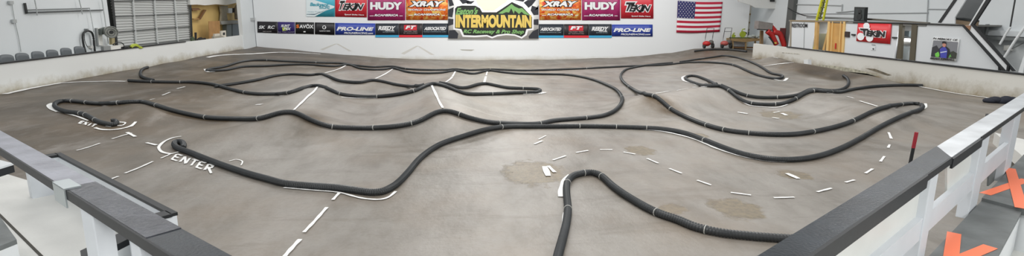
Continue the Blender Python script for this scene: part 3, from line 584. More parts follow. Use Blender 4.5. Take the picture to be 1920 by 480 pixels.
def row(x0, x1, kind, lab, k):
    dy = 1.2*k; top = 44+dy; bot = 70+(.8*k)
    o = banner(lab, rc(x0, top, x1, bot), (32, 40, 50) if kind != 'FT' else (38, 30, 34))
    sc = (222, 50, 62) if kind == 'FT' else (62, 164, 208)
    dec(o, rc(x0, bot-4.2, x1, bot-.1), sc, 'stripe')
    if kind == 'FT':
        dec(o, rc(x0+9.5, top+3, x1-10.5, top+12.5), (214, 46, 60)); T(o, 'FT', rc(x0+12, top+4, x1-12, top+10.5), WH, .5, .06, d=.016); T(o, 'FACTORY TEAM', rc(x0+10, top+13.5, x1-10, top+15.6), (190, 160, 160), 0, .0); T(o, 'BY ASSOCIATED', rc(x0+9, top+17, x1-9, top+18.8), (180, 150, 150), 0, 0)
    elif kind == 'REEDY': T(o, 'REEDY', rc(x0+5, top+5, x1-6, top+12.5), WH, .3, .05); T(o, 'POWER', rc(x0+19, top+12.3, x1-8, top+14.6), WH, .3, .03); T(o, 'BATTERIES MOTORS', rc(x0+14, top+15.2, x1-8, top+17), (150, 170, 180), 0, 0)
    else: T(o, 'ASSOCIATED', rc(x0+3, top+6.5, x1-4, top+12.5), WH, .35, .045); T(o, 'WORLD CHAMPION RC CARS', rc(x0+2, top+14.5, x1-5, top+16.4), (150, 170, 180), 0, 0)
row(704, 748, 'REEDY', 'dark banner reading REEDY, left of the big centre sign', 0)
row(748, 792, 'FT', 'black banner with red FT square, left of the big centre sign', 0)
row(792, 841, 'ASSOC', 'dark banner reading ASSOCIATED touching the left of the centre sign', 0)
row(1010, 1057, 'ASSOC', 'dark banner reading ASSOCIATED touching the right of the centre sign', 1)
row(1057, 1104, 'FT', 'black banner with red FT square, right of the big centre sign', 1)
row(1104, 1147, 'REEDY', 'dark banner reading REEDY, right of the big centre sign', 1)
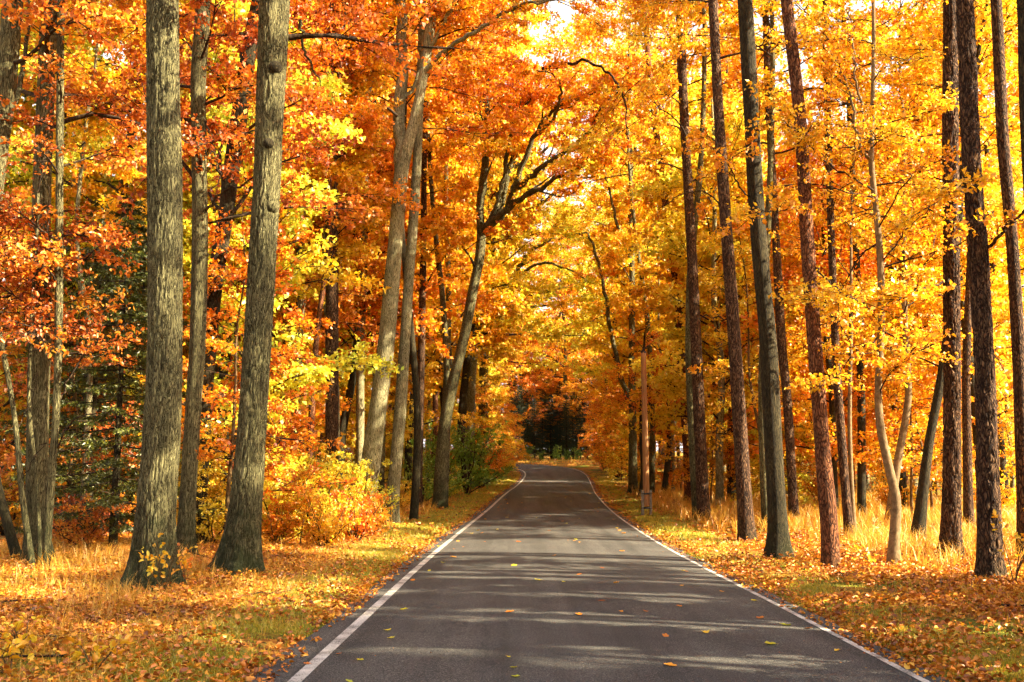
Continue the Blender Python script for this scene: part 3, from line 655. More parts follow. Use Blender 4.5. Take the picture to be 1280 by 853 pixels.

----

Copy out each line exactly, without the pictures.

Continue the Blender Python script for this scene: part 3, from line 584. More parts follow. Use Blender 4.5. Take the picture to be 1920 by 480 pixels.
def row(x0, x1, kind, lab, k):
    dy = 1.2*k; top = 44+dy; bot = 70+(.8*k)
    o = banner(lab, rc(x0, top, x1, bot), (32, 40, 50) if kind != 'FT' else (38, 30, 34))
    sc = (222, 50, 62) if kind == 'FT' else (62, 164, 208)
    dec(o, rc(x0, bot-4.2, x1, bot-.1), sc, 'stripe')
    if kind == 'FT':
        dec(o, rc(x0+9.5, top+3, x1-10.5, top+12.5), (214, 46, 60)); T(o, 'FT', rc(x0+12, top+4, x1-12, top+10.5), WH, .5, .06, d=.016); T(o, 'FACTORY TEAM', rc(x0+10, top+13.5, x1-10, top+15.6), (190, 160, 160), 0, .0); T(o, 'BY ASSOCIATED', rc(x0+9, top+17, x1-9, top+18.8), (180, 150, 150), 0, 0)
    elif kind == 'REEDY': T(o, 'REEDY', rc(x0+5, top+5, x1-6, top+12.5), WH, .3, .05); T(o, 'POWER', rc(x0+19, top+12.3, x1-8, top+14.6), WH, .3, .03); T(o, 'BATTERIES MOTORS', rc(x0+14, top+15.2, x1-8, top+17), (150, 170, 180), 0, 0)
    else: T(o, 'ASSOCIATED', rc(x0+3, top+6.5, x1-4, top+12.5), WH, .35, .045); T(o, 'WORLD CHAMPION RC CARS', rc(x0+2, top+14.5, x1-5, top+16.4), (150, 170, 180), 0, 0)
row(704, 748, 'REEDY', 'dark banner reading REEDY, left of the big centre sign', 0)
row(748, 792, 'FT', 'black banner with red FT square, left of the big centre sign', 0)
row(792, 841, 'ASSOC', 'dark banner reading ASSOCIATED touching the left of the centre sign', 0)
row(1010, 1057, 'ASSOC', 'dark banner reading ASSOCIATED touching the right of the centre sign', 1)
row(1057, 1104, 'FT', 'black banner with red FT square, right of the big centre sign', 1)
row(1104, 1147, 'REEDY', 'dark banner reading REEDY, right of the big centre sign', 1)
Continue the Blender Python script for this scene: part 3, from line 655. More parts follow. Use Blender 4.5. Take the picture to be 1280 by 853 pixels.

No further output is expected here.